▶ _The exercise_
Copy out the listing that follows exactly, dropping every picture.

### Data shown

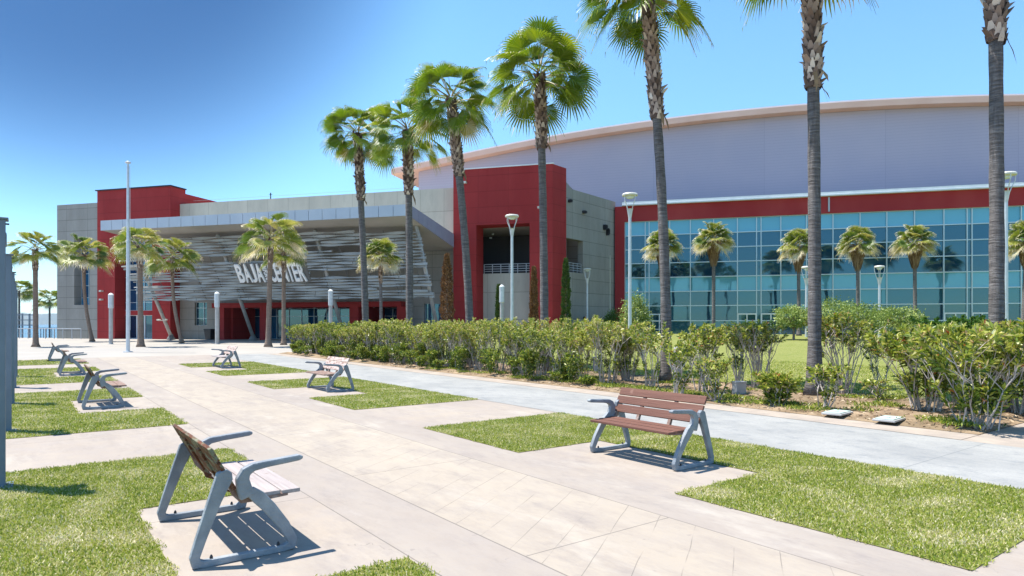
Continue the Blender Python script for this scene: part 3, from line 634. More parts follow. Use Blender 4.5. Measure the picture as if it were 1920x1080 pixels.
# ------------------------------------------------------------------ palms
def fan_crown(seed, nf, pet=.95, blade=1.05, lo=-38, hi=82, ragged=.0, droop=1.0):
    """all fronds of one crown as quads; returns verts, rnd, and petiole polylines"""
    g = random.Random(seed); vs = []; rn = []; pets = []
    for i in range(nf):
        t = (i + .5) / nf; el = R(hi + (lo - hi) * (t ** .75) + g.uniform(-11, 11)); az = i * 2.39996 + g.uniform(-.35, .35)
        L = pet * g.uniform(.8, 1.15) * (.72 + .38 * min(1, t * 1.6)) * g.uniform(.85, 1.12); Bl = blade * g.uniform(.88, 1.1)
        out = Vector((math.cos(az), math.sin(az), 0)); lat = Vector((-math.sin(az), math.cos(az), 0))
        p = Vector((0, 0, (.35 - .75 * t))) + out * .10; e = el; pts = [p.copy()]
        for k in range(5):
            d = out * math.cos(e) + Vector((0, 0, math.sin(e))); p = p + d * (L / 5); pts.append(p.copy()); e -= R(5.0) * (1.3 if t > .5 else .7)
        pets.append(pts)
        d = (out * math.cos(e) + Vector((0, 0, math.sin(e)))).normalized(); up = lat.cross(d) * -1
        up = d.cross(lat).normalized() * 1.0
        if up.z < 0: up = -up
        roll = g.uniform(-.85, .85); lat2 = (lat * math.cos(roll) + up * math.sin(roll)).normalized(); up2 = lat2.cross(d).normalized()
        if up2.z < 0: up2 = -up2
        ns = 30; spread = R(118 if t > .12 else 60); tone = g.uniform(.18, .62) + (.12 if t > .75 else 0) + ragged * g.uniform(0, .22)
        dead = (t > .9 and g.random() < .15 + ragged)
        fold = .35
        for k in range(ns):
            a0 = -spread + 2 * spread * k / ns; a1 = -spread + 2 * spread * (k + 1) / ns; am = (a0 + a1) / 2
            ln = Bl * (.62 + .38 * math.cos(am * .72)) * g.uniform(.9, 1.08)
            def pt(a, r, lift=0.0):
                rr = r / Bl; c, s = math.cos(a), math.sin(a)
                dr = -(.13 * rr ** 2 + .62 * max(0, rr - .55) ** 2) * Bl * droop * (1.0 + .5 * abs(math.sin(a)))
                cup = .28 * abs(s) * r * (1 if t < .5 else .55)
                q = p + d * (c * r) + lat2 * (s * r) + up2 * (cup + lift)
                q.z += dr * (1.0 + .25 * ragged); return q
            rm = ln * .56; f = .035 * Bl
            cst = [pt(am, .02), pt(a0, rm), pt(am, rm, f), pt(a1, rm)]
            tip = pt(am + g.uniform(-.05, .05), ln); w0 = pt(a0 * .85 + am * .15, ln * .78); w1 = pt(a1 * .85 + am * .15, ln * .78)
            w0 = pt(am + (a0 - am) * .38, ln * .80); w1 = pt(am + (a1 - am) * .38, ln * .80)
            tv = min(1, max(0, tone + g.uniform(-.10, .10)))
            if dead: tv = min(1, .85 + g.uniform(0, .15))
            vs += [cst[0], cst[1], cst[2], cst[2], cst[0], cst[2], cst[3], cst[3]]; rn += [tv, min(1, tv + .08)]
            vs += [cst[1], w0, w1, cst[3]]; rn.append(min(1, tv + .05))
            tt = min(1, tv + .12 + (.40 + ragged * .5 if g.random() < .22 + ragged * .8 else 0))
            vs += [w0, tip, tip + Vector((0, 0, -.02)), w1]; rn.append(tt)
            if g.random() < .35:    # hanging thread
                q = tip + Vector((g.uniform(-.02, .02), g.uniform(-.02, .02), -g.uniform(.06, .2)))
                vs += [tip, q, q + Vector((.008, 0, 0)), w1 * .15 + tip * .85]; rn.append(min(1, tv + .3))
    return np.array([tuple(q) for q in vs]), np.array(rn), pets
crown_lib = {}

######

▶ _Answer to the exercise_
Continue the Blender Python script for this scene: part 3, from line 634. More parts follow. Use Blender 4.5. Measure the picture as if it were 1920x1080 pixels.
# ------------------------------------------------------------------ palms
def fan_crown(seed, nf, pet=.95, blade=1.05, lo=-38, hi=82, ragged=.0, droop=1.0):
    """all fronds of one crown as quads; returns verts, rnd, and petiole polylines"""
    g = random.Random(seed); vs = []; rn = []; pets = []
    for i in range(nf):
        t = (i + .5) / nf; el = R(hi + (lo - hi) * (t ** .75) + g.uniform(-11, 11)); az = i * 2.39996 + g.uniform(-.35, .35)
        L = pet * g.uniform(.8, 1.15) * (.72 + .38 * min(1, t * 1.6)) * g.uniform(.85, 1.12); Bl = blade * g.uniform(.88, 1.1)
        out = Vector((math.cos(az), math.sin(az), 0)); lat = Vector((-math.sin(az), math.cos(az), 0))
        p = Vector((0, 0, (.35 - .75 * t))) + out * .10; e = el; pts = [p.copy()]
        for k in range(5):
            d = out * math.cos(e) + Vector((0, 0, math.sin(e))); p = p + d * (L / 5); pts.append(p.copy()); e -= R(5.0) * (1.3 if t > .5 else .7)
        pets.append(pts)
        d = (out * math.cos(e) + Vector((0, 0, math.sin(e)))).normalized(); up = lat.cross(d) * -1
        up = d.cross(lat).normalized() * 1.0
        if up.z < 0: up = -up
        roll = g.uniform(-.85, .85); lat2 = (lat * math.cos(roll) + up * math.sin(roll)).normalized(); up2 = lat2.cross(d).normalized()
        if up2.z < 0: up2 = -up2
        ns = 30; spread = R(118 if t > .12 else 60); tone = g.uniform(.18, .62) + (.12 if t > .75 else 0) + ragged * g.uniform(0, .22)
        dead = (t > .9 and g.random() < .15 + ragged)
        fold = .35
        for k in range(ns):
            a0 = -spread + 2 * spread * k / ns; a1 = -spread + 2 * spread * (k + 1) / ns; am = (a0 + a1) / 2
            ln = Bl * (.62 + .38 * math.cos(am * .72)) * g.uniform(.9, 1.08)
            def pt(a, r, lift=0.0):
                rr = r / Bl; c, s = math.cos(a), math.sin(a)
                dr = -(.13 * rr ** 2 + .62 * max(0, rr - .55) ** 2) * Bl * droop * (1.0 + .5 * abs(math.sin(a)))
                cup = .28 * abs(s) * r * (1 if t < .5 else .55)
                q = p + d * (c * r) + lat2 * (s * r) + up2 * (cup + lift)
                q.z += dr * (1.0 + .25 * ragged); return q
            rm = ln * .56; f = .035 * Bl
            cst = [pt(am, .02), pt(a0, rm), pt(am, rm, f), pt(a1, rm)]
            tip = pt(am + g.uniform(-.05, .05), ln); w0 = pt(a0 * .85 + am * .15, ln * .78); w1 = pt(a1 * .85 + am * .15, ln * .78)
            w0 = pt(am + (a0 - am) * .38, ln * .80); w1 = pt(am + (a1 - am) * .38, ln * .80)
            tv = min(1, max(0, tone + g.uniform(-.10, .10)))
            if dead: tv = min(1, .85 + g.uniform(0, .15))
            vs += [cst[0], cst[1], cst[2], cst[2], cst[0], cst[2], cst[3], cst[3]]; rn += [tv, min(1, tv + .08)]
            vs += [cst[1], w0, w1, cst[3]]; rn.append(min(1, tv + .05))
            tt = min(1, tv + .12 + (.40 + ragged * .5 if g.random() < .22 + ragged * .8 else 0))
            vs += [w0, tip, tip + Vector((0, 0, -.02)), w1]; rn.append(tt)
            if g.random() < .35:    # hanging thread
                q = tip + Vector((g.uniform(-.02, .02), g.uniform(-.02, .02), -g.uniform(.06, .2)))
                vs += [tip, q, q + Vector((.008, 0, 0)), w1 * .15 + tip * .85]; rn.append(min(1, tv + .3))
    return np.array([tuple(q) for q in vs]), np.array(rn), pets
crown_lib = {}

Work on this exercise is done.